SUPPLIED MATERIAL:
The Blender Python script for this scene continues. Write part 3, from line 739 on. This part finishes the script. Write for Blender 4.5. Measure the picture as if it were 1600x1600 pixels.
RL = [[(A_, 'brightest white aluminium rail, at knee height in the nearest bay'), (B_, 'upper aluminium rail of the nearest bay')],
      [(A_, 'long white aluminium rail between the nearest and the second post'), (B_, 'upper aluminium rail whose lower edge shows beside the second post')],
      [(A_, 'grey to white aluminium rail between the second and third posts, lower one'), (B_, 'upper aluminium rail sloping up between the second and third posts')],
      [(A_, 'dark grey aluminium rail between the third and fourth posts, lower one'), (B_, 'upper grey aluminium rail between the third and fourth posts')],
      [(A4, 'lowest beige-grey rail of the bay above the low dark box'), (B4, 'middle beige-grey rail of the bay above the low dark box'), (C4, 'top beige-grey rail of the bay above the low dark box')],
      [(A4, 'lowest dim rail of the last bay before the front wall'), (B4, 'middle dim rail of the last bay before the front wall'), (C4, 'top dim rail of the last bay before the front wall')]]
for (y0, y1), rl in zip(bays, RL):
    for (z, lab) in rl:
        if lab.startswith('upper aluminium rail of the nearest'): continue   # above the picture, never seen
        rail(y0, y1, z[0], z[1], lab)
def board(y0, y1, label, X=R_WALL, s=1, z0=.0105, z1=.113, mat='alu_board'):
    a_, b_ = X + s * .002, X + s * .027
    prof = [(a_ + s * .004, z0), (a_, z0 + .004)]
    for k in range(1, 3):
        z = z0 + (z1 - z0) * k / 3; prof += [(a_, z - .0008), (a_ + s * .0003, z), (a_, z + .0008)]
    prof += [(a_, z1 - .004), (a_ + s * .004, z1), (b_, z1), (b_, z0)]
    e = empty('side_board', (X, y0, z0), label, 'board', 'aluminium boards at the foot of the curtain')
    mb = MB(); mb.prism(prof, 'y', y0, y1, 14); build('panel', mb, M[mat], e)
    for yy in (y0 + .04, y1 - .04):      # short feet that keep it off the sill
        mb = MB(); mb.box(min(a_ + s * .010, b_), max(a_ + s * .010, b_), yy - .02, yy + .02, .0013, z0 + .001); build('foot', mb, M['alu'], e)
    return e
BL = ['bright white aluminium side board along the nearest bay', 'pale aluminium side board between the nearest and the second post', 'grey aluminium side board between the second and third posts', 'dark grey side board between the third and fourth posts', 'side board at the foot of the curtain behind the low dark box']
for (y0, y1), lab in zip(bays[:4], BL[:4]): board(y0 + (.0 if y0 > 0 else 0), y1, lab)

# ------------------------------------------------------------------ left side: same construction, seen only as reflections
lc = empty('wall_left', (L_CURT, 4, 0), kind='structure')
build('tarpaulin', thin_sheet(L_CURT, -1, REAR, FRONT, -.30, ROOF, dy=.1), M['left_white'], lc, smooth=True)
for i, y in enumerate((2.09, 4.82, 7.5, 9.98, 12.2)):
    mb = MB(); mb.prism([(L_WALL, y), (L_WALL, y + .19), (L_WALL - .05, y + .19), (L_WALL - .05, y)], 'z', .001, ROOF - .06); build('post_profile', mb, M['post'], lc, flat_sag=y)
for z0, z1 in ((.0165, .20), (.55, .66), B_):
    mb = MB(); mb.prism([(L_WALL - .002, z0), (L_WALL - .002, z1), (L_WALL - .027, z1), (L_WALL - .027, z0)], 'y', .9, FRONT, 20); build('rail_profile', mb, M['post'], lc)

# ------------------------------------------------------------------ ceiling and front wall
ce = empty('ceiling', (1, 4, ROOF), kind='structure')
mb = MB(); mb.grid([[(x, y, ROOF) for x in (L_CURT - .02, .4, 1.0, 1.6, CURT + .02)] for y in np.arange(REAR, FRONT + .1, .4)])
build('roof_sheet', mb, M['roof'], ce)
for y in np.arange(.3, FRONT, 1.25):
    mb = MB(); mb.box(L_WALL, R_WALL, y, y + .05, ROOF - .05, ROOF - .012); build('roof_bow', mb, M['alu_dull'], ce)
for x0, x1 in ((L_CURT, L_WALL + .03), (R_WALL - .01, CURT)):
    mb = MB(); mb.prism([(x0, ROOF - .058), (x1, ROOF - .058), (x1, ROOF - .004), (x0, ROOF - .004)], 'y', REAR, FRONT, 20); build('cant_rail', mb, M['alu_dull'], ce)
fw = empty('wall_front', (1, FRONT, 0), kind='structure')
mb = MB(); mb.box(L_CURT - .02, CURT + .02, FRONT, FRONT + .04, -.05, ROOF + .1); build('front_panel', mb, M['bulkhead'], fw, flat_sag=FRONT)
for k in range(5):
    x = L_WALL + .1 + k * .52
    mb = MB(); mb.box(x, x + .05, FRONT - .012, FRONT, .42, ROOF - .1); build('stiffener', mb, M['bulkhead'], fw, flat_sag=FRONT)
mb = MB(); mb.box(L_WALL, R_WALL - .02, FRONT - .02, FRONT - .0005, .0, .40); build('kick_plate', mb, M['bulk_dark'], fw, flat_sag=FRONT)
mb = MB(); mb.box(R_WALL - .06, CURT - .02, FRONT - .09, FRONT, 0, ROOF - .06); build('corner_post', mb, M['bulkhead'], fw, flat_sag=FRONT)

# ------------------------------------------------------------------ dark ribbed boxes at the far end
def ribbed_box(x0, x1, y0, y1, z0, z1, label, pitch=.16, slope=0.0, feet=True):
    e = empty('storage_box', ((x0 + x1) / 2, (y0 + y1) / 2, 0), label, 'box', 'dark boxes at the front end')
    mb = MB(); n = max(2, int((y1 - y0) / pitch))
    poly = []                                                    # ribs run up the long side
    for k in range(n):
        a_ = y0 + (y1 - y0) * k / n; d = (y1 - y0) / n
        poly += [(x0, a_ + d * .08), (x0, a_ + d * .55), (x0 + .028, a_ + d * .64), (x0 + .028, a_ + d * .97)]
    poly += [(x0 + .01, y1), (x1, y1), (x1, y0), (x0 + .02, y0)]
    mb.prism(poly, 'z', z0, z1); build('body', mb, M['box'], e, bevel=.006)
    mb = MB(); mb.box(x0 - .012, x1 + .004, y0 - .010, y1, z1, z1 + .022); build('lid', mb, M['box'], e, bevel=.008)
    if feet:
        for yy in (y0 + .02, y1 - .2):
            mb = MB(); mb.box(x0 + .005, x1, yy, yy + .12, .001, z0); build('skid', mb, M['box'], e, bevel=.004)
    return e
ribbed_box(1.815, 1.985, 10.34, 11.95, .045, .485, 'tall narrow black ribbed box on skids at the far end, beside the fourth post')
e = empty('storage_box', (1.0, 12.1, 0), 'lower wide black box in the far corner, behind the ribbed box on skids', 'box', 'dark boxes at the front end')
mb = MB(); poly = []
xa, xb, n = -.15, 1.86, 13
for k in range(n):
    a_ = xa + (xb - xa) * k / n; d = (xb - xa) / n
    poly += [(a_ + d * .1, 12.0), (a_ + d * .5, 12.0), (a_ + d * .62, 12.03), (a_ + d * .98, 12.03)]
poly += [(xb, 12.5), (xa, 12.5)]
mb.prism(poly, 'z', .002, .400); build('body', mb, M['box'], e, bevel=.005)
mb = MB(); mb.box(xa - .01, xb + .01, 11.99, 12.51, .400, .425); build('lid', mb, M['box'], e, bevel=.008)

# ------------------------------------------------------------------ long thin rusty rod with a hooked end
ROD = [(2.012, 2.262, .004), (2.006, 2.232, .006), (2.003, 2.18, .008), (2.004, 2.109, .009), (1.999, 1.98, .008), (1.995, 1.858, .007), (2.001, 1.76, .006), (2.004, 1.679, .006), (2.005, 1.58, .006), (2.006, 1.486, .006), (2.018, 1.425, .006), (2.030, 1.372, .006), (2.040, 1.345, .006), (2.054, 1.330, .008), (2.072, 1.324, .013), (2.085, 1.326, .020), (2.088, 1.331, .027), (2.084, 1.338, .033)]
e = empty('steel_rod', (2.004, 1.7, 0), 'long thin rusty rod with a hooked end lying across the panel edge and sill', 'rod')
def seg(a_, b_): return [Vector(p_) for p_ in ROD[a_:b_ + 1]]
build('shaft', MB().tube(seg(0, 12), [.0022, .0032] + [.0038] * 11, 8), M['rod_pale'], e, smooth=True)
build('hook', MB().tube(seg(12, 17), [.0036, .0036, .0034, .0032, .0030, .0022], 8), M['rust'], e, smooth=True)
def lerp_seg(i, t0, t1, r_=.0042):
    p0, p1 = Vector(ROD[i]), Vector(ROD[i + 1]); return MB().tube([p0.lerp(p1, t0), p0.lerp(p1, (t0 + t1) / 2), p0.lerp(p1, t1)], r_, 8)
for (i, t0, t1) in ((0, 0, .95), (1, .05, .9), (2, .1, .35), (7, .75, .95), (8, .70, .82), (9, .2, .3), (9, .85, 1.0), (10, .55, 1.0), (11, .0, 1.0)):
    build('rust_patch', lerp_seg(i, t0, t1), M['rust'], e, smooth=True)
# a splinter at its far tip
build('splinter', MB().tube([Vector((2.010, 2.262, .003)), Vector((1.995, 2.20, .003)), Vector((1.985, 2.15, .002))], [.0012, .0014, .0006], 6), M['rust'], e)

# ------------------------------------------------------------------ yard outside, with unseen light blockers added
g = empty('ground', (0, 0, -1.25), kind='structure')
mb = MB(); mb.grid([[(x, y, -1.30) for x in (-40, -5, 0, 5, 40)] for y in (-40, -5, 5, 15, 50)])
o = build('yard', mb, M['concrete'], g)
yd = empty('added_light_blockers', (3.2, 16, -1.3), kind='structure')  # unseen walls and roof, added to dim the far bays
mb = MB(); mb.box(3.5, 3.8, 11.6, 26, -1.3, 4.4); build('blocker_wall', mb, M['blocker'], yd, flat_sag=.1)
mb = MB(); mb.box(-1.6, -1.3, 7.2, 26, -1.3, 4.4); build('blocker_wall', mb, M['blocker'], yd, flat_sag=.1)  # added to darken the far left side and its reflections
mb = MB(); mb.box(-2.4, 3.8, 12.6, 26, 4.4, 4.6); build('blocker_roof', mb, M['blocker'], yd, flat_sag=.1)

REQUIRED TASK:
Filter for "picture". Return all lines that hold it.

SOLUTION TO THIS TASK:
The Blender Python script for this scene continues. Write part 3, from line 739 on. This part finishes the script. Write for Blender 4.5. Measure the picture as if it were 1600x1600 pixels.
        if lab.startswith('upper aluminium rail of the nearest'): continue   # above the picture, never seen